A patented method for solving big problems
Summer 2012 · Comment ·
Maximizing profits while minimizing costs is a top priority for organizations of every type. That may become a lot simpler, thanks to two UT Arlington industrial engineers.
Professor Bill Corley and Associate Professor Jay Rosenberger—both faculty members in the University’s Center on Stochastic Modeling, Optimization, and Statistics—have patented a method to solve linear programming problems.
Linear programming is a mathematical modeling technique used to help make quantitative decisions in business, engineering, and other fields. Solving these problems enables a more efficient allocation of resources. In the telecommunications industry, for example, linear programming can route cars in transit to their destinations in the quickest manner.
“Linear programming is the most widely used computational model in the business and scientific worlds,” Dr.

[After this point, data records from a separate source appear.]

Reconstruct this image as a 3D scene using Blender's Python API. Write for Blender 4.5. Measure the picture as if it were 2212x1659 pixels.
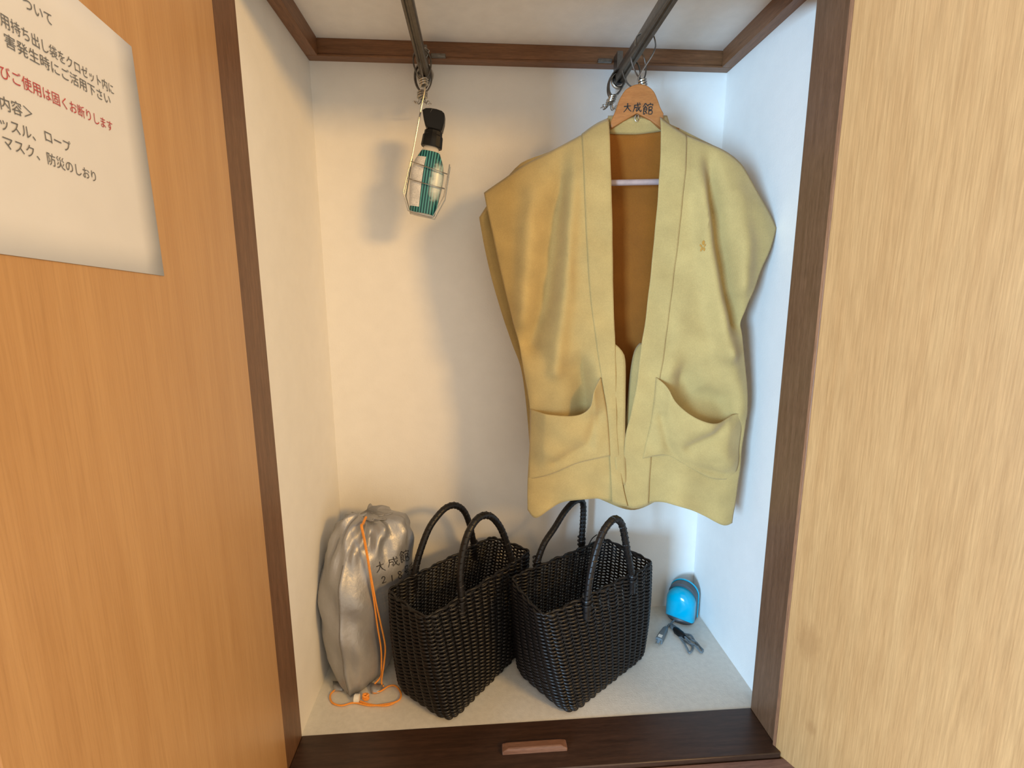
import bpy, bmesh, math, random
from mathutils import Vector, Matrix
from mathutils.bvhtree import BVHTree

random.seed(7)
for o in list(bpy.data.objects):
    bpy.data.objects.remove(o)
scene = bpy.context.scene
COL = scene.collection
PI = math.pi

# ------------------------------------------------------------------ camera
CAM = {'loc': [0.34344, -1.13512, 0.80446], 'R': [[0.997611, 0.067362, 0.015312], [-0.068992, 0.982774, 0.171448], [-0.003499, -0.172095, 0.985074]], 'f': 1044.06}
cam_data = bpy.data.cameras.new('camera')
cam = bpy.data.objects.new('camera', cam_data)
COL.objects.link(cam)
_R = CAM['R']
_m = Matrix(((_R[0][0], _R[0][2], -_R[0][1], CAM['loc'][0]),
             (_R[1][0], _R[1][2], -_R[1][1], CAM['loc'][1]),
             (_R[2][0], _R[2][2], -_R[2][1], CAM['loc'][2]),
             (0, 0, 0, 1)))
cam.matrix_world = _m
cam_data.sensor_width = 36.0
cam_data.lens = CAM['f'] / 2212.0 * 36.0
cam_data.clip_start = 0.01
scene.camera = cam

# ------------------------------------------------------------------ world, lights, exposure
world = bpy.data.worlds.new('world')
scene.world = world
world.use_nodes = True
bg = world.node_tree.nodes['Background']
bg.inputs[0].default_value = (1.0, 0.885, 0.72, 1)
bg.inputs[1].default_value = 1.08

def area_light(name, loc, target, sx, sy, power, color):
    l = bpy.data.lights.new(name, 'AREA')
    l.shape = 'RECTANGLE'
    l.size, l.size_y = sx, sy
    l.energy = power
    l.color = color
    o = bpy.data.objects.new(name, l)
    COL.objects.link(o)
    o.location = loc
    o.rotation_euler = (Vector(target) - Vector(loc)).to_track_quat('-Z', 'Y').to_euler()
    return o

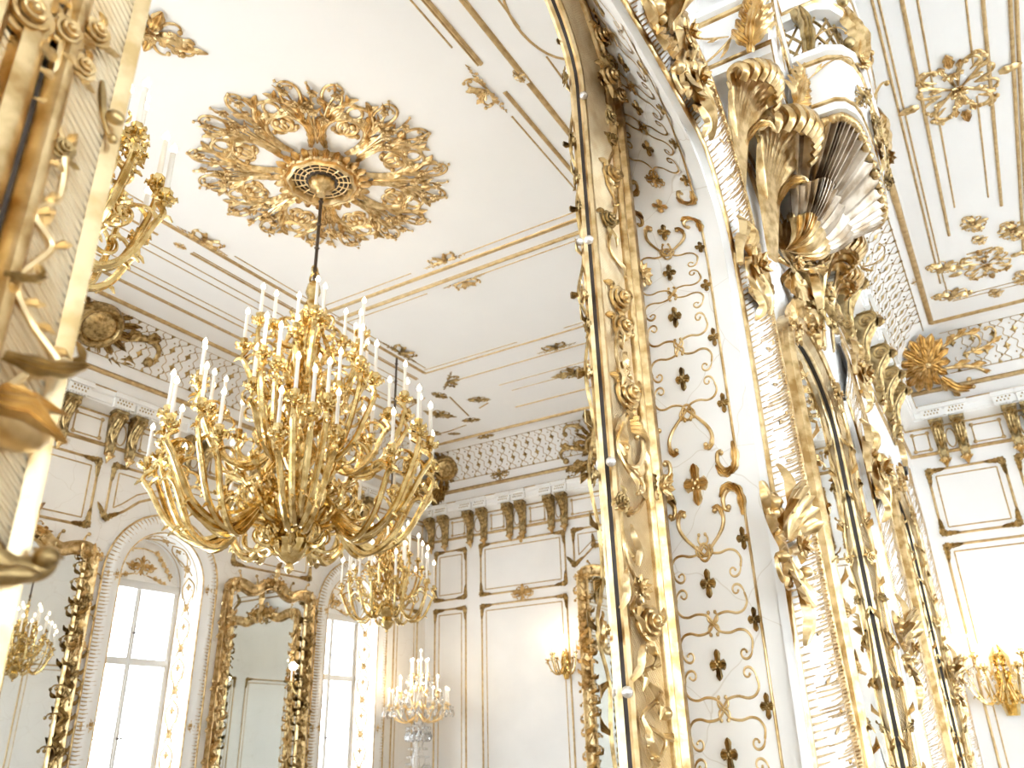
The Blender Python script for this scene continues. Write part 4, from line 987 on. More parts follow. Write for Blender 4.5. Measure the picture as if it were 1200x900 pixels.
# climbing vine on the far side
vine = MB(); pts = [(706,20),(718,60),(708,110),(722,160),(710,205),(722,240),(714,290),(738,322),(742,340),(722,395),(730,450),(742,470),(724,520),(742,560),(760,572),(745,600),(728,590),(734,650),(748,690),(741,715),(757,735),(770,775),(748,792),(775,812),(752,842),(780,868),(764,905)]
P3 = [big_local(x,y,-.965+.012*(i%2)) for i, (x,y) in enumerate(pts)]; C3 = cr(P3,5); vine.tube(C3, .0066, 6)
rnd = random.Random(4)
for i in range(4, len(C3)-2, 4):
    p = Vector(C3[i]); d = (Vector(C3[i+1])-p).normalized(); s = 1 if (i//4)%2 else -1
    q = Vector((d.x,d.y,0)); nrm = Vector((-q.y,q.x,0))*s
    tip = p+q*.055+nrm*.045; mid = p+q*.032+nrm*.02
    vine.leaf([(p.x,p.y,p.z),(mid.x,mid.y,p.z+.012),(tip.x,tip.y,p.z+.004)], .015, .5, 2, .002)
    if i % 8 == 0: vine.blob((tip.x,tip.y,p.z+.01), .007, 7, 4)
obj('climbing_vine', vine, 'gold', BIG)
ber = MB(); ber.blob((0,0,0), .013, 10, 6); bm_ = ber.mesh('berry','gold')
for x, y, s in ((780,836,1.0),(775,590,.6),(741,393,.5),(772,505,.5)): frame_orn('berry', bm_, x, y, -.945, .3, None, 0, s)
bd = MB(); bd.blob((0,0,0), .0105, 10, 6); bd = bd.mesh('bead','bead')
for x, y in ((690,281),(716,541),(735,811),(684,112)): frame_orn('bead', bd, x, y, -.978, .3)
bead_r = [frame_orn('reflected_bead', bd, x, y, -1.036, -.4) for x, y in ((679,283),(704,543),(722,812),(673,90))]
# shell with C-scroll
def cart_rocaille(s):
    m = MB(); m.fan((-.1*s,0), 1.9, 4.6, .12*s, 1.0*s, 8, .14*s, .0, .15*s)
    scroll(m, (.35*s,.9*s), -1.1, 3.0*s, -3.4/s, .13*s, .09*s, k0=-.4/s, leafy=3, n=30); scroll(m, (.3*s,-.75*s), 1.0, 1.6*s, 6/s, .11*s, leafy=2); scroll(m, (-.1*s,-.9*s), -.6, 1.2*s, -7/s, .09*s, leafy=1)
    for k in range(5): m.leaf(cr([(-.1*s,(.9-.12*k)*s,.05*s),((.05+.12*k)*s,(1.15-.22*k)*s,.2*s),((.25+.14*k)*s,(1.2-.36*k)*s,.02*s)],5), .11*s, .5, 3)
    return m
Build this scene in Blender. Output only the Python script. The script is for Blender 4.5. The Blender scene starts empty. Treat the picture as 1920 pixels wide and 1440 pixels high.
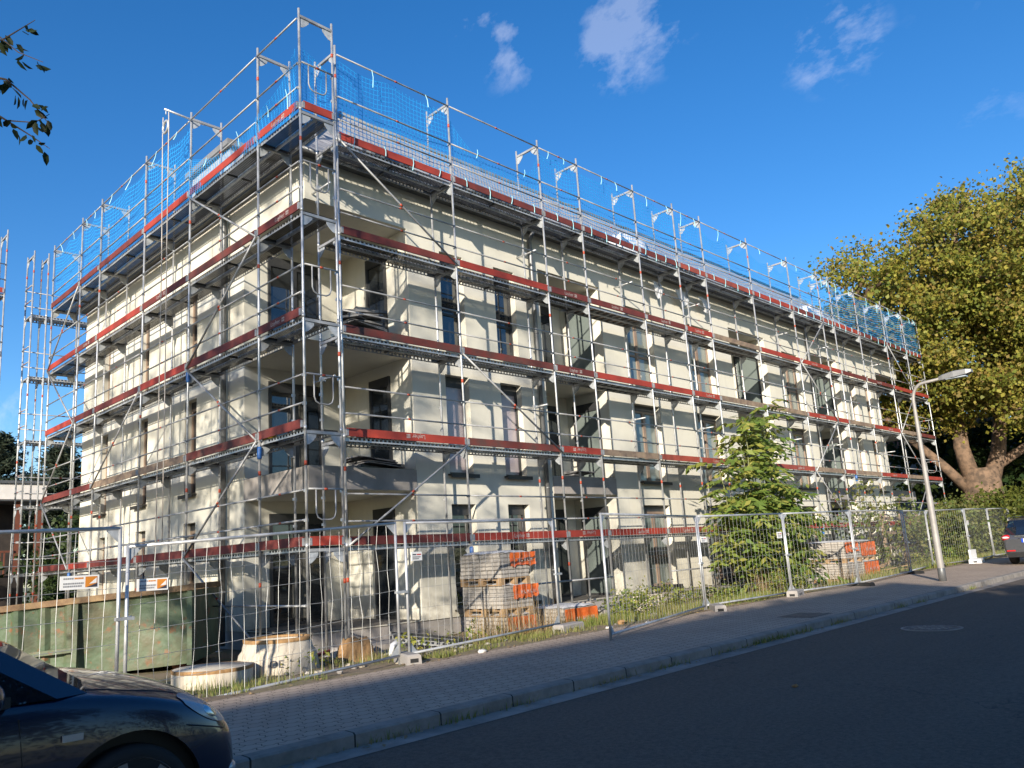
import bpy, math, random
import numpy as np
from mathutils import Vector, Matrix
R = random.Random(7)
NR = np.random.default_rng(11)
scene = bpy.context.scene
COL = scene.collection
rad = math.radians

# ---------------------------------------------------------------- materials
def new_mat(name):
    m = bpy.data.materials.new(name)
    m.use_nodes = True
    nt = m.node_tree
    nt.nodes.clear()
    out = nt.nodes.new('ShaderNodeOutputMaterial')
    return m, nt, out

def N(nt, kind, **kw):
    n = nt.nodes.new(kind)
    for k, v in kw.items():
        if k.startswith('i_'):
            n.inputs[k[2:].replace('_', ' ')].default_value = v
        else:
            setattr(n, k, v)
    return n

def ramp(nt, fac, stops):
    r = nt.nodes.new('ShaderNodeValToRGB')
    el = r.color_ramp.elements
    while len(el) < len(stops):
        el.new(0.5)
    for e, (p, c) in zip(el, stops):
        e.position = p
        e.color = (c[0], c[1], c[2], 1) if len(c) == 3 else c
    nt.links.new(fac, r.inputs[0])
    return r.outputs[0]

def noise(nt, vec, scale, detail=4, rough=0.55):
    n = nt.nodes.new('ShaderNodeTexNoise')
    n.inputs['Scale'].default_value = scale
    n.inputs['Detail'].default_value = detail
    n.inputs['Roughness'].default_value = rough
    if vec is not None:
        nt.links.new(vec, n.inputs['Vector'])
    return n.outputs['Fac']

def mixc(nt, fac, a, b, mode='MIX'):
    n = nt.nodes.new('ShaderNodeMix')
    n.data_type = 'RGBA'
    n.blend_type = mode
    if isinstance(fac, (int, float)):
        n.inputs[0].default_value = fac
    else:
        nt.links.new(fac, n.inputs[0])
    for sock, v in ((n.inputs[6], a), (n.inputs[7], b)):
        if isinstance(v, (tuple, list)):
            sock.default_value = (v[0], v[1], v[2], 1)
        else:
            nt.links.new(v, sock)
    return n.outputs[2]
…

Corley says. “It will now become much more important. That’s the bottom line. We drastically improved more than 60 years of research for computing with this ubiquitous decision model.”
The patent uses a process called Constraint Optimal Selection Techniques to reduce the number of calculations needed to make an optimal decision, thus making it thousands of times faster to solve problems that have huge numbers of solution variables and restrictions. Such enormous problems previously could take weeks of computer time or exceed memory limitations.
“It will also give answers to currently unsolvable nonlinear decision problems by approximating them with enormous linear programming problems,” Dr. Rosenberger adds.